Task prompt ▸
Where a line contains the string "part", copy that line.
+---+
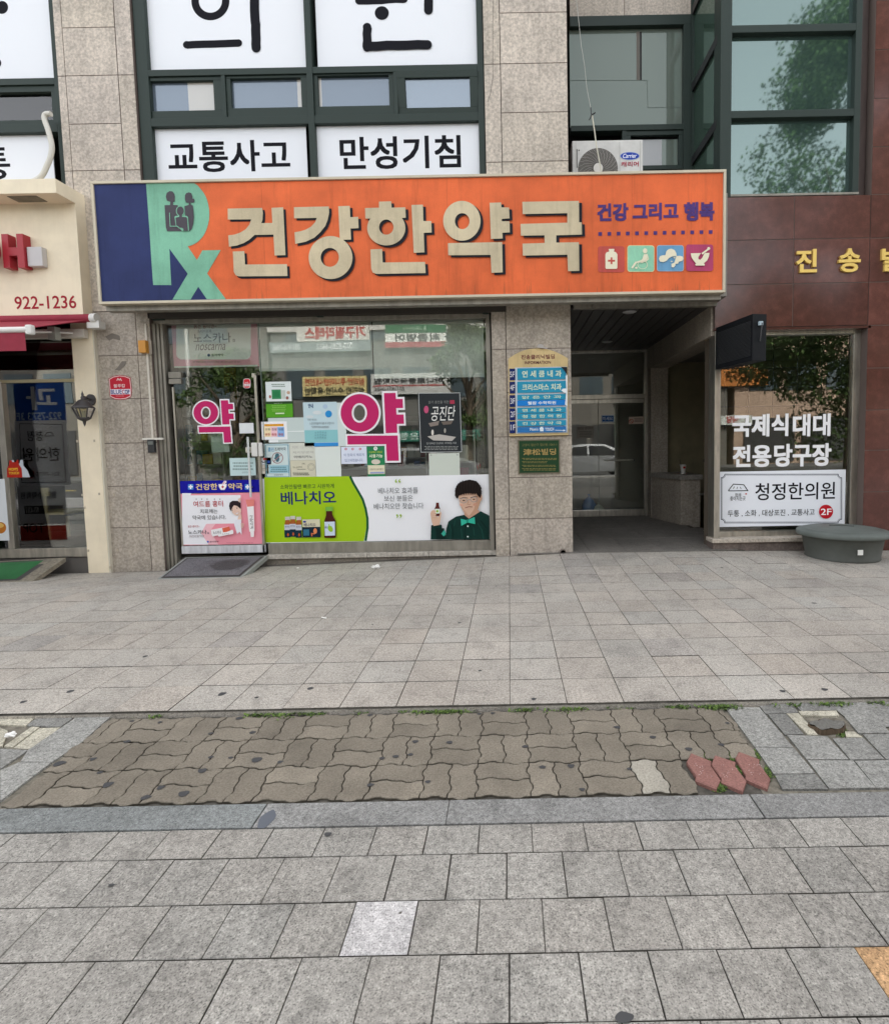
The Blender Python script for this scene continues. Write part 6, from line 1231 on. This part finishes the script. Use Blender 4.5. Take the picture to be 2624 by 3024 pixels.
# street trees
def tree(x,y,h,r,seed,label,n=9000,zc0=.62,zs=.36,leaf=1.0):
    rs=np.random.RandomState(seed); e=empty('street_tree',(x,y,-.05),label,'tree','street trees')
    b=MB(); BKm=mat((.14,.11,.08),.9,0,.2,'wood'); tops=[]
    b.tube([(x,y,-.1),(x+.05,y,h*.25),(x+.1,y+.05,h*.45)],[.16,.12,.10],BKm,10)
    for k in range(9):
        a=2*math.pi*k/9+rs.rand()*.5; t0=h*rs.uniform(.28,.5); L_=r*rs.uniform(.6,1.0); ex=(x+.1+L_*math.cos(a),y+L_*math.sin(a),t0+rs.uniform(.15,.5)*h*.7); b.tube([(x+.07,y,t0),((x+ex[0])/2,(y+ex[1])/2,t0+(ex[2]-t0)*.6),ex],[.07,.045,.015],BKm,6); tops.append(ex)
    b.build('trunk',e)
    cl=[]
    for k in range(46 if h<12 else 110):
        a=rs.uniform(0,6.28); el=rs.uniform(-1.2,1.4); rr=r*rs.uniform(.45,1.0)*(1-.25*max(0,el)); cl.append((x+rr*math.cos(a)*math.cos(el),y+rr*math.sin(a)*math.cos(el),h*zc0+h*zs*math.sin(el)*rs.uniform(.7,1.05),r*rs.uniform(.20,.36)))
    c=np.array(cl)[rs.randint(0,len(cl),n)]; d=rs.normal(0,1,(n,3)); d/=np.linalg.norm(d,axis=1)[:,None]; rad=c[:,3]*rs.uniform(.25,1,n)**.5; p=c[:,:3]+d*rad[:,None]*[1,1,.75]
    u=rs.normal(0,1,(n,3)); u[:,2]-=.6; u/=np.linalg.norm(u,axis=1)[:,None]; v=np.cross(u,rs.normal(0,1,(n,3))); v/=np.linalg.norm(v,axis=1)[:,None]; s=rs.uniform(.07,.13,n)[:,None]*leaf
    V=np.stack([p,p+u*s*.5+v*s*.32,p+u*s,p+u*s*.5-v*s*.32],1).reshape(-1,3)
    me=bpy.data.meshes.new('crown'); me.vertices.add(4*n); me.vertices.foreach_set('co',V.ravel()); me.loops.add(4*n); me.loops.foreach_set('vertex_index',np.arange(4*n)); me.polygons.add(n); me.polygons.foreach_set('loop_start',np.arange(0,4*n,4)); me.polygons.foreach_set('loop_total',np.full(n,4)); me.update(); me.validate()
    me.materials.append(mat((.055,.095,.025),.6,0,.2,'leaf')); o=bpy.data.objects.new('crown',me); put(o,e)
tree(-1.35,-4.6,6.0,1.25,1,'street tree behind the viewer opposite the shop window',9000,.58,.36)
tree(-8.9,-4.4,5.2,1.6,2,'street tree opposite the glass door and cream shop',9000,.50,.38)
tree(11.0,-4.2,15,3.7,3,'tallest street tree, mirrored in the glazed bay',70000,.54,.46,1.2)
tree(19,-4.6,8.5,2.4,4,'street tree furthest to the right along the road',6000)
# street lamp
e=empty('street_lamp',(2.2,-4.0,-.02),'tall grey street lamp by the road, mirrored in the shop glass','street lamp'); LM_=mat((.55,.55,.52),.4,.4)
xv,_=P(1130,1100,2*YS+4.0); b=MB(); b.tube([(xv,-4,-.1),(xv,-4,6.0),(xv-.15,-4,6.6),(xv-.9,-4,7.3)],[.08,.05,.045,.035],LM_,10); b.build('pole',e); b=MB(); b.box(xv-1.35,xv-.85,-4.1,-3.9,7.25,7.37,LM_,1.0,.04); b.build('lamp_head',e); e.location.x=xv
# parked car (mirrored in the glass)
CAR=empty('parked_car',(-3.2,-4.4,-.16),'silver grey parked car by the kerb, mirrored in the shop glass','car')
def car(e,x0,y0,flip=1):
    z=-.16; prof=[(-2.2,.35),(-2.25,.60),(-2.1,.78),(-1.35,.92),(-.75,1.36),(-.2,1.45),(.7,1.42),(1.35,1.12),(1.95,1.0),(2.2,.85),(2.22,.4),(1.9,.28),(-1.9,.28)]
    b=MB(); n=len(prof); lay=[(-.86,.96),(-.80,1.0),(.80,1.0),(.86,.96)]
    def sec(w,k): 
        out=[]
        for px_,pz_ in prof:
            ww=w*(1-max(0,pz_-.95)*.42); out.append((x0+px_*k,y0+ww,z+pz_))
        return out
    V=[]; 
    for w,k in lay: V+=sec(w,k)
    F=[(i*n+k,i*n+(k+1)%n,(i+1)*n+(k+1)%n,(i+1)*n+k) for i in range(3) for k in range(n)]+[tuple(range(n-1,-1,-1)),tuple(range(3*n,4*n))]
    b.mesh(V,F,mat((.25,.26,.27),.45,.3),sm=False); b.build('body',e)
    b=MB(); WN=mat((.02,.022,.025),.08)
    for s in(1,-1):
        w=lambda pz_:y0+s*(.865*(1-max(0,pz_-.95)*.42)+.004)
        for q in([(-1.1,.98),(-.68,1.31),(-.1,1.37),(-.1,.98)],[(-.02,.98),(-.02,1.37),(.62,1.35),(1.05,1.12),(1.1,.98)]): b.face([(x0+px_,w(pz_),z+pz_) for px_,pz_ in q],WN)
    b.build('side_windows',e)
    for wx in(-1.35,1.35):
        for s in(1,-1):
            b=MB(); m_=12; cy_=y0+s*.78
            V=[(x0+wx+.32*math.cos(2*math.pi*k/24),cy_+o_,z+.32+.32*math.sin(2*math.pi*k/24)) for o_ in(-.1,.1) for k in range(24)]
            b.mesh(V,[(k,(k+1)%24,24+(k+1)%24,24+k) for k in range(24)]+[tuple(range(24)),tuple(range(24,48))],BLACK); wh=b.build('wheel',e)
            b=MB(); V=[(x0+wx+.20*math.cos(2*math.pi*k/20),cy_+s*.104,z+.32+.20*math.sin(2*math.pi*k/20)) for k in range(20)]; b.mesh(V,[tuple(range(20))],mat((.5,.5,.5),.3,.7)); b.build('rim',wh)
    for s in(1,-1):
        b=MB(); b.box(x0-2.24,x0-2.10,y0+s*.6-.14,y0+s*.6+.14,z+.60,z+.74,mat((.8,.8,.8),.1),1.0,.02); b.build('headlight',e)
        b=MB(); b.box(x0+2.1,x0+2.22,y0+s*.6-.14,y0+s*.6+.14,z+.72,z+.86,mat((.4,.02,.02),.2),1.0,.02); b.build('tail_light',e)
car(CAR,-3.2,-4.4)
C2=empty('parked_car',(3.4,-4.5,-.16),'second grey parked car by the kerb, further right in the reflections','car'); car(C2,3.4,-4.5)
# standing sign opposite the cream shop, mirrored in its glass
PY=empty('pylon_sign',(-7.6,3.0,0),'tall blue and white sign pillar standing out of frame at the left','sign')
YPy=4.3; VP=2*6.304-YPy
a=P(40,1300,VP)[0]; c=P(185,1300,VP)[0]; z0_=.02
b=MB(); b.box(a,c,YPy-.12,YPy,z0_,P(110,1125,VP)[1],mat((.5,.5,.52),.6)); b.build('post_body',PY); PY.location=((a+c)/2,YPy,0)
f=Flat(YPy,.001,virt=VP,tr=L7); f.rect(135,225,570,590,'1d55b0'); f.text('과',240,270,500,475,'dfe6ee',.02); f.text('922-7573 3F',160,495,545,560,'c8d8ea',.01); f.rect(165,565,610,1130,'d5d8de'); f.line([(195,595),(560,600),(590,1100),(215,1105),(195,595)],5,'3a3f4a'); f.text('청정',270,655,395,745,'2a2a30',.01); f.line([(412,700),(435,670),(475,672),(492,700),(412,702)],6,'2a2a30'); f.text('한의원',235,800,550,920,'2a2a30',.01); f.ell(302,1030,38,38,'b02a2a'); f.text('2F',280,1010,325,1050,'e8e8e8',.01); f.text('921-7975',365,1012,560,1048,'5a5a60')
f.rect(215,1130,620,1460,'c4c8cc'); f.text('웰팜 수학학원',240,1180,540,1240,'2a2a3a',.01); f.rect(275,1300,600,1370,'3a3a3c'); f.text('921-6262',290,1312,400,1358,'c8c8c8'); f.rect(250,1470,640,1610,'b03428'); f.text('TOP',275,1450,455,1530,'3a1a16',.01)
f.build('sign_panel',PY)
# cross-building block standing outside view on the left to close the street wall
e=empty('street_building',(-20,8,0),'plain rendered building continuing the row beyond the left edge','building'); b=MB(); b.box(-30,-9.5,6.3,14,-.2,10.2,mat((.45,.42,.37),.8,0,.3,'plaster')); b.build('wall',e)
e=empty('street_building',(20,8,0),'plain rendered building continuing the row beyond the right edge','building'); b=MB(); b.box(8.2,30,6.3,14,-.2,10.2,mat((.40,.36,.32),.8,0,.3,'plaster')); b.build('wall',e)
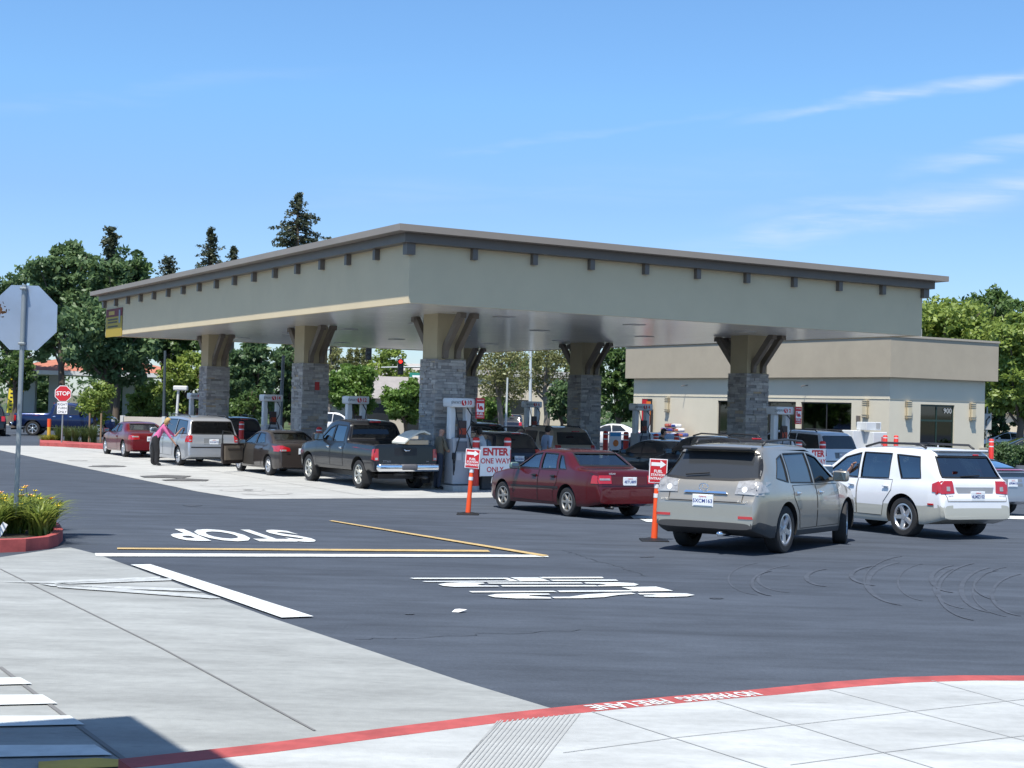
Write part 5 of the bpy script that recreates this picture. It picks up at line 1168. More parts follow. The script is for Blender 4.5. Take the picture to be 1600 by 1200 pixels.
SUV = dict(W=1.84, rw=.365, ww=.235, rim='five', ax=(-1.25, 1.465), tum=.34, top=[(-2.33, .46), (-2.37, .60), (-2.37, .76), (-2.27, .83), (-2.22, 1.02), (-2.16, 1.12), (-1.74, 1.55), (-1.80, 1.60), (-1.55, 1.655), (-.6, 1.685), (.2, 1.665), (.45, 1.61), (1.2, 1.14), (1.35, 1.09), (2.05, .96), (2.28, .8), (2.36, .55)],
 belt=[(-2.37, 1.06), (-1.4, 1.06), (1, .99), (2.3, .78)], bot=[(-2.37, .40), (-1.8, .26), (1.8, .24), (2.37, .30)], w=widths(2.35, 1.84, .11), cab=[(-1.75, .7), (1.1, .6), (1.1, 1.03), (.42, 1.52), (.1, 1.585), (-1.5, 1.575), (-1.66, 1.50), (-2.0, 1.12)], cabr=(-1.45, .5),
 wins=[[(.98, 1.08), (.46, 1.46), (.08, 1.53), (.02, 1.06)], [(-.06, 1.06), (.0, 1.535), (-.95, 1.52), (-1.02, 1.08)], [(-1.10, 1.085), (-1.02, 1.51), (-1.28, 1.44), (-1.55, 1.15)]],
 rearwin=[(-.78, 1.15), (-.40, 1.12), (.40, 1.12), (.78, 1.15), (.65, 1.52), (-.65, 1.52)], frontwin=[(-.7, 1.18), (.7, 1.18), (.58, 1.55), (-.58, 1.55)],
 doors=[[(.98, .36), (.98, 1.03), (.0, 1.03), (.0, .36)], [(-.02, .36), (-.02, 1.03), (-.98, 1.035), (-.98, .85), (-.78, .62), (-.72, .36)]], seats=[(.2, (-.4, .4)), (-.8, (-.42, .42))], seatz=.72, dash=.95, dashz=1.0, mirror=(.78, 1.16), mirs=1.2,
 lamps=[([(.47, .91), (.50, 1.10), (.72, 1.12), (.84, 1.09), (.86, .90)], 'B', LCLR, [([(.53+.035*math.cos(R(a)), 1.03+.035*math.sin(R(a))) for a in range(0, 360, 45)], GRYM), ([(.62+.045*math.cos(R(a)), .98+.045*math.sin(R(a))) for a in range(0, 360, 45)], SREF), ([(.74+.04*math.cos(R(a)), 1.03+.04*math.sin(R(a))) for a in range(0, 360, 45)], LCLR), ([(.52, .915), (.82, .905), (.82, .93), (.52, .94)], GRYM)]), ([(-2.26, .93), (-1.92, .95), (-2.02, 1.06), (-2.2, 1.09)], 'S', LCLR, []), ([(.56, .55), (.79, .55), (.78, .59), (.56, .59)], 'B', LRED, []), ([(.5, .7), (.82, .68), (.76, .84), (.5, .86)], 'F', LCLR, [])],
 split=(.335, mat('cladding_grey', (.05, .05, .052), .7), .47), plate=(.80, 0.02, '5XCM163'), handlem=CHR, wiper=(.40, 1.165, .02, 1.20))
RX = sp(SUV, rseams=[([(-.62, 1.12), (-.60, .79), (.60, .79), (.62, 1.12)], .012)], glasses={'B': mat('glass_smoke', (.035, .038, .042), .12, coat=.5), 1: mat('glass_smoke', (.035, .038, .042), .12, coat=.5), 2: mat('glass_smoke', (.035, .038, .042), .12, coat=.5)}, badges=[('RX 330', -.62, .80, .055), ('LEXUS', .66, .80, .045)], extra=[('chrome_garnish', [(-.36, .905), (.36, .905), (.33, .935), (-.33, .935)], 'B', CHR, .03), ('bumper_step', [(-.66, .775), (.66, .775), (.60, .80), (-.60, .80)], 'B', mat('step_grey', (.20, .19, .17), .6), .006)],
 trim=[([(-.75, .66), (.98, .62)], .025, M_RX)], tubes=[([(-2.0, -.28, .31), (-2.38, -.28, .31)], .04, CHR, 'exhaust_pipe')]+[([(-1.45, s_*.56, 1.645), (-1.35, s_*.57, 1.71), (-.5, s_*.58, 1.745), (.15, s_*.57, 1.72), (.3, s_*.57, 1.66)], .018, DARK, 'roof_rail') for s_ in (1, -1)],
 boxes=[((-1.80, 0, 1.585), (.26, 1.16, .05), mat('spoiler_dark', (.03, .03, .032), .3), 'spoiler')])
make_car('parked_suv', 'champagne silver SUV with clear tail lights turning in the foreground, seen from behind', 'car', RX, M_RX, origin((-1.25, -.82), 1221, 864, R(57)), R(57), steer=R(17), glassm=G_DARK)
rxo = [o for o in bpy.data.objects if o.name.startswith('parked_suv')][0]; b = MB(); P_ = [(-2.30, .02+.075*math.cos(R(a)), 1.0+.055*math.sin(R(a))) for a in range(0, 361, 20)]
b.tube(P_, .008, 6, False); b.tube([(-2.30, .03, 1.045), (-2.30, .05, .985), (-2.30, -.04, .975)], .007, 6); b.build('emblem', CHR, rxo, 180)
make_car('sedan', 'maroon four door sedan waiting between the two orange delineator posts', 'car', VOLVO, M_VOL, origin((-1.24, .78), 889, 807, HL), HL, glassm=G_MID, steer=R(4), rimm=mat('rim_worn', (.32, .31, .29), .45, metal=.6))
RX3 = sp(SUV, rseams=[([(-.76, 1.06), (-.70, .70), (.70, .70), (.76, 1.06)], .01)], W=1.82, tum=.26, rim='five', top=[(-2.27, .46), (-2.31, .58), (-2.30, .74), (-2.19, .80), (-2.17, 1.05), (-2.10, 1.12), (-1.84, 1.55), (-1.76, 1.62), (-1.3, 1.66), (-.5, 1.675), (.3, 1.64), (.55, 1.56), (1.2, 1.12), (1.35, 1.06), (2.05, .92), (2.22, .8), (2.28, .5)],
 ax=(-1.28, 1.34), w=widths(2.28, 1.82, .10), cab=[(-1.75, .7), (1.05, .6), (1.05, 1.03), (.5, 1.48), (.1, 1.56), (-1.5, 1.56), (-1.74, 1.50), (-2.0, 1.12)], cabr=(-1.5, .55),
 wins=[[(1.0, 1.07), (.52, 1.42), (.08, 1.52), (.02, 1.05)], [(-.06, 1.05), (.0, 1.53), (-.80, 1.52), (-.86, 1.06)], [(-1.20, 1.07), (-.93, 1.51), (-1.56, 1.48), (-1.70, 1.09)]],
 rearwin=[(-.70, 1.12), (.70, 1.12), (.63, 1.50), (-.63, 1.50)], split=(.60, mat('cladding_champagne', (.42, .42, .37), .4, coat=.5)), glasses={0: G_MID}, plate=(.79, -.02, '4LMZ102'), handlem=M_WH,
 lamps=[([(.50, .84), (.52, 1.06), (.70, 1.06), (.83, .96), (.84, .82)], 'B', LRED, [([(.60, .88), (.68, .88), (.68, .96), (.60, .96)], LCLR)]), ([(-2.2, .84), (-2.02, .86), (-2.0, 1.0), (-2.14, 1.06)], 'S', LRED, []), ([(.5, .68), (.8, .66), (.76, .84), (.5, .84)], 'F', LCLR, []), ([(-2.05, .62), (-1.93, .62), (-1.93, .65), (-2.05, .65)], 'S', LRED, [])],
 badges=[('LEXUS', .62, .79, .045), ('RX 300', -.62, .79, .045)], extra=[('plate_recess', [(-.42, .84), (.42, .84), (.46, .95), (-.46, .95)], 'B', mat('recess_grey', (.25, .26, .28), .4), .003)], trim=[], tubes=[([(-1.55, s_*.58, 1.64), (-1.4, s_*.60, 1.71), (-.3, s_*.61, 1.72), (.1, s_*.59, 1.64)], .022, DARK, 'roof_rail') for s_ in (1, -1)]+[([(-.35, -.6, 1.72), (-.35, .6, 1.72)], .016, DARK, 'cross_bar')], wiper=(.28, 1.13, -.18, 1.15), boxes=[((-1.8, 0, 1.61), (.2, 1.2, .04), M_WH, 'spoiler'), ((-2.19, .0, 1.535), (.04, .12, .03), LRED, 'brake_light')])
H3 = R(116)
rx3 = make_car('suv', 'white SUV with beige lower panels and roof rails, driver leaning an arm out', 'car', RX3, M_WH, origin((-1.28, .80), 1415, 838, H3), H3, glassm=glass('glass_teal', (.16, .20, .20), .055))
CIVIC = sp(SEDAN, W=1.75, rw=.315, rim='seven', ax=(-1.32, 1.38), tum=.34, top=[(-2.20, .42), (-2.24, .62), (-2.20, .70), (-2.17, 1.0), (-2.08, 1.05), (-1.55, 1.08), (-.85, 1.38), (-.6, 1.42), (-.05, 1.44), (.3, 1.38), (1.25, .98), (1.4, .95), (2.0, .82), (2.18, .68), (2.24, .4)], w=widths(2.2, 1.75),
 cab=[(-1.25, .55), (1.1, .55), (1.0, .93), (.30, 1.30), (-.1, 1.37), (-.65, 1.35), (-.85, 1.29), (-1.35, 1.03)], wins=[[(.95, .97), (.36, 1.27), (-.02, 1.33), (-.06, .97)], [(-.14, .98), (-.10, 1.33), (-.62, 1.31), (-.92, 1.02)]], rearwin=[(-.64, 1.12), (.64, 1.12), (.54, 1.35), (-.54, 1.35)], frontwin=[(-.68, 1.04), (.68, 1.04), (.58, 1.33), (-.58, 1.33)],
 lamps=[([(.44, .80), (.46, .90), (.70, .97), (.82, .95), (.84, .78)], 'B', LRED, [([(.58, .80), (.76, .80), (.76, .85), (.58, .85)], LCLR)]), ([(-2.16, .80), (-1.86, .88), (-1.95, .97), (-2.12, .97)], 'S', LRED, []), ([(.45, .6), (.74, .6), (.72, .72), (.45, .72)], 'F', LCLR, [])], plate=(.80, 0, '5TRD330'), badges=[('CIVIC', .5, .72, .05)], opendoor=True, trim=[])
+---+
Response ▸
The Blender Python script for this scene continues. Write part 6, from line 1231 on. This part finishes the script. Use Blender 4.5. Take the picture to be 2624 by 3024 pixels.
Write part 5 of the bpy script that recreates this picture. It picks up at line 1168. More parts follow. The script is for Blender 4.5. Take the picture to be 1600 by 1200 pixels.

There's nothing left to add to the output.